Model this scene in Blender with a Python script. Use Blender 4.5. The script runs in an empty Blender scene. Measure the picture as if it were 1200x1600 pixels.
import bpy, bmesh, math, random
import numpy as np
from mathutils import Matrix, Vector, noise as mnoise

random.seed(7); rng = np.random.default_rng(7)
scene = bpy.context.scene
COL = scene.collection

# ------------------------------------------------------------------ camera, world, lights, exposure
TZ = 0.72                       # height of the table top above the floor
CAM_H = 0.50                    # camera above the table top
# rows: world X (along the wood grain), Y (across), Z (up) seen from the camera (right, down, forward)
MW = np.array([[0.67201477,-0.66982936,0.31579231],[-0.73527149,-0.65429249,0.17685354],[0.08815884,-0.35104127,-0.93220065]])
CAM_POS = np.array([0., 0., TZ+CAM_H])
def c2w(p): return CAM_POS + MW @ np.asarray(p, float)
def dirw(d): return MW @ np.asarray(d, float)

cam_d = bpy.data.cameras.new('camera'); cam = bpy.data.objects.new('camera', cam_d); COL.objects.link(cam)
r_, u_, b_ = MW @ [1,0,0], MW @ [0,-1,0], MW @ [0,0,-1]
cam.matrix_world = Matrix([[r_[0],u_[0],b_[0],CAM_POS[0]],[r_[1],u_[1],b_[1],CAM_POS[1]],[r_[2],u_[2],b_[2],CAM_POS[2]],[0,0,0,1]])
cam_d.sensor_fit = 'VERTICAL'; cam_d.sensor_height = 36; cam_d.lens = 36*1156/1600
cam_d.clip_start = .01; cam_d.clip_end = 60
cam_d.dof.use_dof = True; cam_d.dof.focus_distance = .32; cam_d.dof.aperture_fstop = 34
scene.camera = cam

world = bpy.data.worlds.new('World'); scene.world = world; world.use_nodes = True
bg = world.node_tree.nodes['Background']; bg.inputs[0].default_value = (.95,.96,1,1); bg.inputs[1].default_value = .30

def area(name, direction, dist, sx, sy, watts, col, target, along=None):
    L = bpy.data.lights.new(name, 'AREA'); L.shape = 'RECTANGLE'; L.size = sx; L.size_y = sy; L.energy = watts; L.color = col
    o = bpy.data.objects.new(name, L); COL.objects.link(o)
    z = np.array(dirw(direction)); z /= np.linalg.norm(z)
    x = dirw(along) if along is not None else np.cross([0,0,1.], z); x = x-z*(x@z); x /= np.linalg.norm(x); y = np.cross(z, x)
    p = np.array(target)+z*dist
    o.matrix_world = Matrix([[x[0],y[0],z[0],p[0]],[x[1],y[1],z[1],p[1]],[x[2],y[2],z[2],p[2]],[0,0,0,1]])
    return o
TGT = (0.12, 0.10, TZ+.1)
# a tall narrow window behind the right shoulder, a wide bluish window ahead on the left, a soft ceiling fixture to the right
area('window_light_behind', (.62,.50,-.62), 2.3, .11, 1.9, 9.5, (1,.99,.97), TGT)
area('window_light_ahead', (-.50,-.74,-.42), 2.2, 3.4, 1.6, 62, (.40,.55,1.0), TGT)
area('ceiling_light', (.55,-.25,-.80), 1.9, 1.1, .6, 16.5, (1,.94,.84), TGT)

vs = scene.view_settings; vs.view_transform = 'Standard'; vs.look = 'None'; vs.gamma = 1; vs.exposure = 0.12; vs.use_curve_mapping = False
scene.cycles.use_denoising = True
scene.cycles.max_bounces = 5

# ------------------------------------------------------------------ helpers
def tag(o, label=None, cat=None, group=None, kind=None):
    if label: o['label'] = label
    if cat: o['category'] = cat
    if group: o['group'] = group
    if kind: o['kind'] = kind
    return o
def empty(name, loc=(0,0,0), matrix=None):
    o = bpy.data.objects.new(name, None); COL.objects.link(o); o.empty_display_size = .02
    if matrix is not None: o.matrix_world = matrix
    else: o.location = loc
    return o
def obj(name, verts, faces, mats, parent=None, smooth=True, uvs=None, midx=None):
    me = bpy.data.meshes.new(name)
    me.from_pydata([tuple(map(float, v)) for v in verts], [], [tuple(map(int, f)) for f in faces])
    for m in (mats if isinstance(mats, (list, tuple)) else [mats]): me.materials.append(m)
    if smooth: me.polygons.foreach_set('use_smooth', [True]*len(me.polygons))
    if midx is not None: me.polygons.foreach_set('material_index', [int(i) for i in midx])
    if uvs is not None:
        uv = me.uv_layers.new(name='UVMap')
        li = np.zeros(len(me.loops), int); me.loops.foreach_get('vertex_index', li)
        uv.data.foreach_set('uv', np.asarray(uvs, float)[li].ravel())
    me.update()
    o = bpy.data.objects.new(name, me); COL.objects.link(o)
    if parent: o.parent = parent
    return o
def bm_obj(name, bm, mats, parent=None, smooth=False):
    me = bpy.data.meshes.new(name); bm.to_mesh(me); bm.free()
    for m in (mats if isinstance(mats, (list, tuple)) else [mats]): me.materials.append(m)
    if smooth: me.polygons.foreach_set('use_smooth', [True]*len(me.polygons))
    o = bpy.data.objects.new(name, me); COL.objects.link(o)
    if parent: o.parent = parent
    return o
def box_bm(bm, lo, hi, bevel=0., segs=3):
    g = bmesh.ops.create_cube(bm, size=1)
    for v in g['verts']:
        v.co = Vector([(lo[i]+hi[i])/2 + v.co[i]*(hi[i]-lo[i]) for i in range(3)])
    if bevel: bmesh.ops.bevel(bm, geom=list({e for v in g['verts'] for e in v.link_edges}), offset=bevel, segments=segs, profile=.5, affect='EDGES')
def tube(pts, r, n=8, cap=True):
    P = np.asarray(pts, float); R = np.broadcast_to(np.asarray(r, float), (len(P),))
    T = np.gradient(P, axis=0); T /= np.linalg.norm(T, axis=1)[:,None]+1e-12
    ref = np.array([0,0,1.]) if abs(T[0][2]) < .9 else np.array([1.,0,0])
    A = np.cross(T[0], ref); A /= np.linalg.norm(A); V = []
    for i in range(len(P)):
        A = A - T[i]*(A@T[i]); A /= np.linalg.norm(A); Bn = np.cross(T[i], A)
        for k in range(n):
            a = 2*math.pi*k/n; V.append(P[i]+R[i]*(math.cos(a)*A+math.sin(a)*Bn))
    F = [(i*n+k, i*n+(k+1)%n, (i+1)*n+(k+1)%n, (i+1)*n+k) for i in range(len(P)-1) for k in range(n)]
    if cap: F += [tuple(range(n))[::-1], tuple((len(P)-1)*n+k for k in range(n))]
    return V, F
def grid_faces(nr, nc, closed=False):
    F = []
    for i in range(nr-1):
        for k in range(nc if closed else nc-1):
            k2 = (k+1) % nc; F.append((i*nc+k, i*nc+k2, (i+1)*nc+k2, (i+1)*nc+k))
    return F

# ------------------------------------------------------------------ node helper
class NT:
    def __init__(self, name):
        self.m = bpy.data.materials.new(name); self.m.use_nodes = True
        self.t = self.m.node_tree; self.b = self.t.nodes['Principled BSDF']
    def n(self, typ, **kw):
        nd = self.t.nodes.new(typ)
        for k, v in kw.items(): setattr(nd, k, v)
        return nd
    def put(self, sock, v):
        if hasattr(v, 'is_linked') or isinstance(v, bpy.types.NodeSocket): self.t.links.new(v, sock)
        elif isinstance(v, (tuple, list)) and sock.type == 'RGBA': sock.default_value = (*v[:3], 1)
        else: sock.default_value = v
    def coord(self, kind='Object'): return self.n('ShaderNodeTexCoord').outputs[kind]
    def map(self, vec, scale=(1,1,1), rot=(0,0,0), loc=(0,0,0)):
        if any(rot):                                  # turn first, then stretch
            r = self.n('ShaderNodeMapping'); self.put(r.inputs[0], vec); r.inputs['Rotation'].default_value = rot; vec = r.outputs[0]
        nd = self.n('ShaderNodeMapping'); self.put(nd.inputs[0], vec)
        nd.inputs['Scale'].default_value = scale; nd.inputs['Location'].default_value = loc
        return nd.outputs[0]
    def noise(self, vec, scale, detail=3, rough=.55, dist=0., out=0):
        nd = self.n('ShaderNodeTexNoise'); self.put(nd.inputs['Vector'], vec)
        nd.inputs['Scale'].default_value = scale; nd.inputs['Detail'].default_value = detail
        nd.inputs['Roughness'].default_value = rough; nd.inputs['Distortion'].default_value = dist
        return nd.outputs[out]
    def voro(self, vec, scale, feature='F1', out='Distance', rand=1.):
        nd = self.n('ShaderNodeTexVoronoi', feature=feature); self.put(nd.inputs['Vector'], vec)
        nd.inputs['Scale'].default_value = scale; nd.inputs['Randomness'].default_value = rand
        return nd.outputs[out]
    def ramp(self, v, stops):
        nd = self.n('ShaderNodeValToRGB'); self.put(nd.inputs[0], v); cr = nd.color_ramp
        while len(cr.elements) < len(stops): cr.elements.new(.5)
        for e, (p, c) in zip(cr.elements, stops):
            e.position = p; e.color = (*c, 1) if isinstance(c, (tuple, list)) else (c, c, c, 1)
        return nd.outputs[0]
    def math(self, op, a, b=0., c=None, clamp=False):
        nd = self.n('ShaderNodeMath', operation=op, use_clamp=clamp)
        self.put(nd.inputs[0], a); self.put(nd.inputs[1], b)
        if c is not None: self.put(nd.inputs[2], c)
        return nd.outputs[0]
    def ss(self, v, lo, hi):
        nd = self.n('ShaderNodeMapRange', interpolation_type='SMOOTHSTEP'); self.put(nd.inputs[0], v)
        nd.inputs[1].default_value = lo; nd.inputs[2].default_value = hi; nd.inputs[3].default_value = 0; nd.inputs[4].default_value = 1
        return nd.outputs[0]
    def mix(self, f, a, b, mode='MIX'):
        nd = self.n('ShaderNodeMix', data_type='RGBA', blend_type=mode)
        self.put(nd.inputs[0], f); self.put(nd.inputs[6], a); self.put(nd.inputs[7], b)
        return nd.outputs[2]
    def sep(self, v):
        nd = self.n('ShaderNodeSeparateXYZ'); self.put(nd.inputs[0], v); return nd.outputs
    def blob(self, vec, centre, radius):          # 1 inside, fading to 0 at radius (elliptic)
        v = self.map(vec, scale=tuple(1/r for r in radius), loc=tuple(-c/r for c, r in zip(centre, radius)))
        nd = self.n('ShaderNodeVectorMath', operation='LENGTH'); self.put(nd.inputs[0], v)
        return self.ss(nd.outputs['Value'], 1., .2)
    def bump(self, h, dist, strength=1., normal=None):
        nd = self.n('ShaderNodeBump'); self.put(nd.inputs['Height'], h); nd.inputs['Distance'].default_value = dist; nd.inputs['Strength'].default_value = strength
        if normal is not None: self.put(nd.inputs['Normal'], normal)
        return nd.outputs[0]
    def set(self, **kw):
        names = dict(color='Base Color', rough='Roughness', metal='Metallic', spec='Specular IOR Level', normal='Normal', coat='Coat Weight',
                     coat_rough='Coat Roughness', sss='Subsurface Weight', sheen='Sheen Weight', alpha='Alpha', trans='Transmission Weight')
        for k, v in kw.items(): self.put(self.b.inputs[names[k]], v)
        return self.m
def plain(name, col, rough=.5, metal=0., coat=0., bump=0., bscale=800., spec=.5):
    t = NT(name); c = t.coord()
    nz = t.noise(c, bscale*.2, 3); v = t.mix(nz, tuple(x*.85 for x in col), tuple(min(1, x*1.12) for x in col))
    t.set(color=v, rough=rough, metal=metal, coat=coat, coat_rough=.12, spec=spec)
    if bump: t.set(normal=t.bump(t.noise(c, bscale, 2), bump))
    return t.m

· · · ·

Write out, exactly and with nothing else, the lines of the listing above from its first line through the line with "def dirw(d): return MW @ np.asarray(d, float)".

In response:
Model this scene in Blender with a Python script. Use Blender 4.5. The script runs in an empty Blender scene. Measure the picture as if it were 1200x1600 pixels.
import bpy, bmesh, math, random
import numpy as np
from mathutils import Matrix, Vector, noise as mnoise

random.seed(7); rng = np.random.default_rng(7)
scene = bpy.context.scene
COL = scene.collection

# ------------------------------------------------------------------ camera, world, lights, exposure
TZ = 0.72                       # height of the table top above the floor
CAM_H = 0.50                    # camera above the table top
# rows: world X (along the wood grain), Y (across), Z (up) seen from the camera (right, down, forward)
MW = np.array([[0.67201477,-0.66982936,0.31579231],[-0.73527149,-0.65429249,0.17685354],[0.08815884,-0.35104127,-0.93220065]])
CAM_POS = np.array([0., 0., TZ+CAM_H])
def c2w(p): return CAM_POS + MW @ np.asarray(p, float)
def dirw(d): return MW @ np.asarray(d, float)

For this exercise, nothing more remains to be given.